On a scale from one to ten, how much do you love to ramble?



I finally slept last night. More than the last three nights combined. I had magical dreams of home and of friends and of family and future opportunity and I thought to myself upon waking up this morning:

Wow. You've had it pretty good this year.

I don't know what it is about being unsure of the future in all its entirety. I mean heck, I don't know what I'm doing for Christmas yet everyone else here has made plans to visit European cities or head home to their loved ones. But for once I feel completely cool about playing it by ear. Every movement, every inch, I am forging memories here and it matters not where I go, but that I go. 

- Go to the bakery in the early morning and pick up a Croissant on the long walk into the city in the sneaking rays of morning winter sunshine through the long, stretching boulevards in the city of love. 
- Go to university and giggle with the girls about guys and how stupid men and women can be when it comes to each other whilst prodding unknowingly at our 3 euro lunch in the cafeteria. 
-Go out on a Thursday night to the 5eme and hang out in one of the lads' rooms drinking a bottle of wine to myself and mumbling haikus at 3 am in the morning in the cobbled road of Rue Mouffetard. 
-Go and enjoy a game of cards and a pint after a hell-oath boring class on economics with a new friend. Say nothing but complete nonsense and otherwise remain silent.
-Go shopping in the local Monoprix, being howled at by an old senile French woman about the price of avocados and tell her in french that you don't care because avocados are delicious.
-Go for a metro ride purely for the ride and watch two strangers play paper scissors rock for the last seat because neither feels comfortable enough to take it from the other.

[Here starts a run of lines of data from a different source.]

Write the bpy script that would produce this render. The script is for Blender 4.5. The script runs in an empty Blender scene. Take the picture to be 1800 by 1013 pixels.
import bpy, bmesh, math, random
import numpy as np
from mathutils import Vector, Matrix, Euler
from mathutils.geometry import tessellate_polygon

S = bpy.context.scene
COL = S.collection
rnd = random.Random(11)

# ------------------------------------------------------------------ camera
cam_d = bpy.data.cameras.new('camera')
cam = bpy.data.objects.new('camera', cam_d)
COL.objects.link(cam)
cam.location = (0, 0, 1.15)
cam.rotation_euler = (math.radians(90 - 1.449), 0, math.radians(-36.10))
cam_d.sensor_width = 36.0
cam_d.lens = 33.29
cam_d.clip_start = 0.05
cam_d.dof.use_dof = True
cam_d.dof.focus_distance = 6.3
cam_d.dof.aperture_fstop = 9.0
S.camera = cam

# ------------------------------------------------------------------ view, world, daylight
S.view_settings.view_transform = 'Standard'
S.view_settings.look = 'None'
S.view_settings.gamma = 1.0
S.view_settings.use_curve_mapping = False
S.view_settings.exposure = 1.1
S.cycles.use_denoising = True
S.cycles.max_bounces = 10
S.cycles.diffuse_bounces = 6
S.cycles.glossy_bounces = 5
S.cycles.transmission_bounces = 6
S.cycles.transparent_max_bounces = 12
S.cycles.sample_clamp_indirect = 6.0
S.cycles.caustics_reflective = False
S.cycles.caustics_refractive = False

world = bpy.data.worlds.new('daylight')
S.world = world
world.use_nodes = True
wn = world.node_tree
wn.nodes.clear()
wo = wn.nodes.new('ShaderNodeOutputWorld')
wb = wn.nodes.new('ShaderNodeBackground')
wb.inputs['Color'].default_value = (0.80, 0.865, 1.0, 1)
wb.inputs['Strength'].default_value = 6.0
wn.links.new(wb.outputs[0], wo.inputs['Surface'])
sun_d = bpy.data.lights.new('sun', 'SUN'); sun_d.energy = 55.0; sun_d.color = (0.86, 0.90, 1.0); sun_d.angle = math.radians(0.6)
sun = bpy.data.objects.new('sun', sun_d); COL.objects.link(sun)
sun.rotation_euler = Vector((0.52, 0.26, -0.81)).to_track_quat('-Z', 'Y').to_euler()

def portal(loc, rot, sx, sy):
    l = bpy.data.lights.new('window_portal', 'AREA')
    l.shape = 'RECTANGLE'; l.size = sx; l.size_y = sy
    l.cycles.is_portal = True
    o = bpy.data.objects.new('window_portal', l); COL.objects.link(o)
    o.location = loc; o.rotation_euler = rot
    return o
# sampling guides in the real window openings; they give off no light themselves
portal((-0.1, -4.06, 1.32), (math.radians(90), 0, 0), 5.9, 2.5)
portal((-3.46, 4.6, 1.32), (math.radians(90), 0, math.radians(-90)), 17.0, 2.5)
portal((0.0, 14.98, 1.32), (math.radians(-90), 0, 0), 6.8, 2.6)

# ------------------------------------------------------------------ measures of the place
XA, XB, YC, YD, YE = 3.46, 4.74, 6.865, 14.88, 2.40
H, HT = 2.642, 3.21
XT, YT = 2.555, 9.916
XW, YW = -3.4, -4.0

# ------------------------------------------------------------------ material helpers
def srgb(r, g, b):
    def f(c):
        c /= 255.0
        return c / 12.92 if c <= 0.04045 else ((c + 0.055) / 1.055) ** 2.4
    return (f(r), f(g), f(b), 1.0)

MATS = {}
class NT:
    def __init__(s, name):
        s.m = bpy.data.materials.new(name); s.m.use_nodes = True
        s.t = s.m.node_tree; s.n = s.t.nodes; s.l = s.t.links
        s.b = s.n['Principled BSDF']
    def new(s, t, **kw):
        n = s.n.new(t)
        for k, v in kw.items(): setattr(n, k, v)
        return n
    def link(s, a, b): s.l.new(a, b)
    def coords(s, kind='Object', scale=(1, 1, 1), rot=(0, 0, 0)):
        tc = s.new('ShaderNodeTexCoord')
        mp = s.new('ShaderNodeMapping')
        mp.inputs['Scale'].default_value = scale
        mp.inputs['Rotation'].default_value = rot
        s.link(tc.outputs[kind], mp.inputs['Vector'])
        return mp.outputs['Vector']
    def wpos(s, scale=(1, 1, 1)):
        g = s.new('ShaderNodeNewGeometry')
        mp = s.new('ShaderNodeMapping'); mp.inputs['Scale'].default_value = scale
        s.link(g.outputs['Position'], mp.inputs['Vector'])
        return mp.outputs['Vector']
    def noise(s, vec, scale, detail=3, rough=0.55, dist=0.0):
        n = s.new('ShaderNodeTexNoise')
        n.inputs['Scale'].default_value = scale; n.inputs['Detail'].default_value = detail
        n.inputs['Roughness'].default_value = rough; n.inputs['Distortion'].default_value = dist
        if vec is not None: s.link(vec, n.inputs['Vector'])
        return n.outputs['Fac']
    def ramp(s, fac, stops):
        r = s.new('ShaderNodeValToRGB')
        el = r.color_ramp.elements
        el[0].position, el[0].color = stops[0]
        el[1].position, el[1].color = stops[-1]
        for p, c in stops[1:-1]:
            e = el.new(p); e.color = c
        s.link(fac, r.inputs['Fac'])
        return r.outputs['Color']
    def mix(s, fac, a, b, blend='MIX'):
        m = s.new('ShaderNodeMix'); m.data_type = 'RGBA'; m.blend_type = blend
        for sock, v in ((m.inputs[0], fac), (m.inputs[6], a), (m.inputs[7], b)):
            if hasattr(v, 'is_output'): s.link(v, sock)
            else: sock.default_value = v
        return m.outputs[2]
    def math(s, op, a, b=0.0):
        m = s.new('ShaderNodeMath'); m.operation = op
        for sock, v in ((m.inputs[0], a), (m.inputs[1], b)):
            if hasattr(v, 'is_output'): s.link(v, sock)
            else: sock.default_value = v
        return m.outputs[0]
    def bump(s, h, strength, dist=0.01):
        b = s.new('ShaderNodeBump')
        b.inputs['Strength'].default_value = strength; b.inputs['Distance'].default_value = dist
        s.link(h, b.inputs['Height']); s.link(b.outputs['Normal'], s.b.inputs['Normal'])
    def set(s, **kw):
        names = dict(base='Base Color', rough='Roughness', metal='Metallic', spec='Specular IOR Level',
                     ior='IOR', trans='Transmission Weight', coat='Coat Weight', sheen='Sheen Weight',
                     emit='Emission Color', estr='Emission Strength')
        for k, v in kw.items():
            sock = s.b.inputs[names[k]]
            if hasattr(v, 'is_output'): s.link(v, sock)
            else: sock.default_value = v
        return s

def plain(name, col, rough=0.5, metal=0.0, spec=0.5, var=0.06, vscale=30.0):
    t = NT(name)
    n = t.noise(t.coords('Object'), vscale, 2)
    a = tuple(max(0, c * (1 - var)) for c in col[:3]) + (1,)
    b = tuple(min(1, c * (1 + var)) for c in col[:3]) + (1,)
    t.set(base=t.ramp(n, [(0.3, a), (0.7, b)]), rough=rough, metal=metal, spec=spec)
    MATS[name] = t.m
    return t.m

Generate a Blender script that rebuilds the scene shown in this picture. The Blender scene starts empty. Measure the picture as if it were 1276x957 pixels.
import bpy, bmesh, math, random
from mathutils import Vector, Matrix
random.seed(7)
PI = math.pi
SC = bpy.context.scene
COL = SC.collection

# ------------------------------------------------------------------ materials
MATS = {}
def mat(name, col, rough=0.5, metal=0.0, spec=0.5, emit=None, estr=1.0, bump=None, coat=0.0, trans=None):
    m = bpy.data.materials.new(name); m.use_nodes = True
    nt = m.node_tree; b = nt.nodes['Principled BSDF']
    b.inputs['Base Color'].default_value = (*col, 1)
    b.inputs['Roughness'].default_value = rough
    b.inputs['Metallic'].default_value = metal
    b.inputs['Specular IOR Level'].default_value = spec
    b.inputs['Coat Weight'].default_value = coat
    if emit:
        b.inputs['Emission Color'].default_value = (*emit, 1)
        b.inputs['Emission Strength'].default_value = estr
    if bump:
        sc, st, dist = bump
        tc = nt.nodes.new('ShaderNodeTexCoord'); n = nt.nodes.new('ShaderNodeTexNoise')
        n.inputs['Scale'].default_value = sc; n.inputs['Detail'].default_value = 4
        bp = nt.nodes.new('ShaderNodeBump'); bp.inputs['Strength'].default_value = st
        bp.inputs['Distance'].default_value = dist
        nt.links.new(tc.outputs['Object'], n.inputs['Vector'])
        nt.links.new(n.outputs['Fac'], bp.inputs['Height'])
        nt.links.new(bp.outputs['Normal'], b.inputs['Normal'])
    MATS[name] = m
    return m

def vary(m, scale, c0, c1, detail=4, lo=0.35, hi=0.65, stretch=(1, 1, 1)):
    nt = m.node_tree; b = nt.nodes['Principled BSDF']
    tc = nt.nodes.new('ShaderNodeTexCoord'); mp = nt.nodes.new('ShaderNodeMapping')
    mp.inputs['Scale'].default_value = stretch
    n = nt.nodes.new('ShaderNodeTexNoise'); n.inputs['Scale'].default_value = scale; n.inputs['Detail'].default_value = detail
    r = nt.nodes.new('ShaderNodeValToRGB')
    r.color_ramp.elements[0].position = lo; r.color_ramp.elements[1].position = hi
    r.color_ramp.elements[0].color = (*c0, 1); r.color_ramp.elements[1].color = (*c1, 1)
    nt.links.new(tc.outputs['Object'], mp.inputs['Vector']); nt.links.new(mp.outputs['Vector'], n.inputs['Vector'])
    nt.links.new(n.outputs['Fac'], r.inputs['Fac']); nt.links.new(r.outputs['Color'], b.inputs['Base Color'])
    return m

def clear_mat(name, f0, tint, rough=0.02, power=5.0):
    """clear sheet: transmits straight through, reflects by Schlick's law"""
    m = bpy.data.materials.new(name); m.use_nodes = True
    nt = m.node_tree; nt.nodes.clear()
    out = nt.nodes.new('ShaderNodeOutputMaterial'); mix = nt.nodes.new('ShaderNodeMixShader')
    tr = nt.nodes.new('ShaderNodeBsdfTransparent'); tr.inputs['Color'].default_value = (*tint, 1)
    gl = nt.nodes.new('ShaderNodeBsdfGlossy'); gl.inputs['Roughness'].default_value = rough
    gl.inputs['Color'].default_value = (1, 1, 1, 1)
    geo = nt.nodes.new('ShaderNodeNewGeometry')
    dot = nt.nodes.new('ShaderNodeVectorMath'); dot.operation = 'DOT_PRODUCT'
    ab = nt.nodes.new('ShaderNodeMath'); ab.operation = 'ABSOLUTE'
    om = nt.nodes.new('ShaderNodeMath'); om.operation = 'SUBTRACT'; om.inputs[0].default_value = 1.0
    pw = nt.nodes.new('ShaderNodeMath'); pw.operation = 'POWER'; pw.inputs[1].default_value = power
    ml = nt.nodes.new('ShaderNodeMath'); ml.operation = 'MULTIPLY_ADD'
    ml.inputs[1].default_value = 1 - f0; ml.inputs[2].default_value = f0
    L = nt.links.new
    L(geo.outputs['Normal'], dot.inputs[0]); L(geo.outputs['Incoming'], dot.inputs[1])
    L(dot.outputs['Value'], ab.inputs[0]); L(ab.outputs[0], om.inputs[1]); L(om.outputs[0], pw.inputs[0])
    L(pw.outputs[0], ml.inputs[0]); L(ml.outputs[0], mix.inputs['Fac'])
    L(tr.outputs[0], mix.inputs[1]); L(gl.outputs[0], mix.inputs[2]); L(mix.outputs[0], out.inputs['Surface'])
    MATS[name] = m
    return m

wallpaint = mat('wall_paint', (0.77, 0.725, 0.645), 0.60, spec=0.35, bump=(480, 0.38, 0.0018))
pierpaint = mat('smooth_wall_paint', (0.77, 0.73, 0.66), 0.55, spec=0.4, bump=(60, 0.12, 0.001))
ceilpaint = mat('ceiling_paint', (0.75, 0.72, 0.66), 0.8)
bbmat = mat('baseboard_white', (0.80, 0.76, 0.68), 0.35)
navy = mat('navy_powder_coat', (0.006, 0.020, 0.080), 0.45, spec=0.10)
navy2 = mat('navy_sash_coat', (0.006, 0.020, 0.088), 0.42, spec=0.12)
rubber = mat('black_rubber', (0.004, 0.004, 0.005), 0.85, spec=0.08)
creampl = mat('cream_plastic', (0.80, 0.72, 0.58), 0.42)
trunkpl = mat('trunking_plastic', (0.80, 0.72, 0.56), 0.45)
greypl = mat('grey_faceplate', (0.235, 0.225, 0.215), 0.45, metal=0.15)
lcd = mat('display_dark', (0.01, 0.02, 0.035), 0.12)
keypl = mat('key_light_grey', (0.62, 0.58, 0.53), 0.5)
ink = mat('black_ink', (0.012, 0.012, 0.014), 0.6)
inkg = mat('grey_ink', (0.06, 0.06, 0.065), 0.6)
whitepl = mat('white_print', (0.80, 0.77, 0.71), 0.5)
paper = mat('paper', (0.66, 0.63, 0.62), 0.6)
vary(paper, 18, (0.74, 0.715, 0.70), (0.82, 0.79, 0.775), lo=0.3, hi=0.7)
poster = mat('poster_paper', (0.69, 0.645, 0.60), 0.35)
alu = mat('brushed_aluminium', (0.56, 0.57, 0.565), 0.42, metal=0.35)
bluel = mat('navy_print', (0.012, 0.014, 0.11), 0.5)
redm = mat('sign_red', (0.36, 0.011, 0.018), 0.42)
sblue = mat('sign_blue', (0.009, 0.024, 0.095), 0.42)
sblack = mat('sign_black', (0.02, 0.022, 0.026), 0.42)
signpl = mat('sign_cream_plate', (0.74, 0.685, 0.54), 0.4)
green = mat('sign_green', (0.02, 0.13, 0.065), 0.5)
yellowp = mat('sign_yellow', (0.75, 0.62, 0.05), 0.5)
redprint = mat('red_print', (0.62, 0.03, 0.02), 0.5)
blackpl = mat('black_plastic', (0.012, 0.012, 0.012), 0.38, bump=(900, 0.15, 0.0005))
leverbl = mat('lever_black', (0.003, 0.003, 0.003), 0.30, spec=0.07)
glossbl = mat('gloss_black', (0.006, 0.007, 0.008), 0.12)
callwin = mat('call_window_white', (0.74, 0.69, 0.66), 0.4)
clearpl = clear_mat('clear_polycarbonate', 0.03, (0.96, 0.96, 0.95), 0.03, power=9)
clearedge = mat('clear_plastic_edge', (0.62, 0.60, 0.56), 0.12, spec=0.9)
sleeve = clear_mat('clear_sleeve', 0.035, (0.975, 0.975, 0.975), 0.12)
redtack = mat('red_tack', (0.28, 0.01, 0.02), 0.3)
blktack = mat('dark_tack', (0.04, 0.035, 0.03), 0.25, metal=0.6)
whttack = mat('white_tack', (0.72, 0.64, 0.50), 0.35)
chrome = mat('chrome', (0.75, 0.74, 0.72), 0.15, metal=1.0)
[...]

I just like to get going. 

But sometimes, like today, I like to let the going get going, and rest. Meander to the pile of washing and the sink and ponder the idea of actually not neglecting it any longer and giving that pot and cereal bowl with porridge stuck dry to its sides a good, hard scrub. 
Or maybe, chuck on some Nat & Dean Christmas classics and pace from one side of the shoebox of an apartment to the other, talking to yourself about trade unions and international employment law standards in an attempt to memorise something you don't understand.

I like to do things that make no real sense ensemble but for me just work. I like time alone. Time to live a day sans pants and sans bra and sans brushed hair and sans the hassle of opening the front door and realising I didn't wear warm enough clothes and now have to go back upstairs and chuck on another sweater under my coat. Because let's be honest: a day sans hassles is a day well spent.


"And I hope that one day we can all live sans pants and sans responsibilities."